Witches and Witch Hunts (a.k.a. "My history class")

I think I've mentioned I'm taking two classes this semester. I know to those of you who take a full load every semester with a bazillion credit hours will snicker and roll your eyes while calling me a big ole baby, but these two classes are kicking my ass! I don't mind the reading and I don't mind sitting in on lectures. Actually, I love sitting in on the lectures because I find them both quite entertaining this semester.

It's the papers. Okay, and it's really not the papers for my Travellers in the Middle East course. I don't feel nearly the pressure to write those essays that I feel when faced with my History assignments. That I feel any pressure at all to write anything should tell you a lot about this class. The instructor is picky, perhaps the most difficult to please that I've had here at the U. I got a B+ on my last paper. I want an A on the next one. The problem: I'm not even sure how to tackle this paper.

I think I'm going to have to ask some questions today. I need to know if we're allowed to quote outside the articles we select. He has a rule where he doesn't want outside research, just an analytical dissection of our assigned readings. I like outside research. I think it has value. However, I also like getting good grades, so I'll stick to his parameters.

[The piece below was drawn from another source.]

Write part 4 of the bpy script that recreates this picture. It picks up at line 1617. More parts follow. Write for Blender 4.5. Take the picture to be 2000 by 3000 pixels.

The more immediate problem is selecting which articles to use in this paper. The book we've been asked to work with is Witchcraft in Europe 400-1700: A Documentary History. It contains small intro sections for ten different categories of historical documents and then reproductions of those historical documents cited in the intro session. There is a lot of material here. It's almost overwhelming.

I'm almost thinking it might be easier to work backwards. Select something from the 1700s and figure out what historical document influenced its outcome. Seems reasonable. I just don't know if its possible.

Wish me luck! I think I may need it with this one.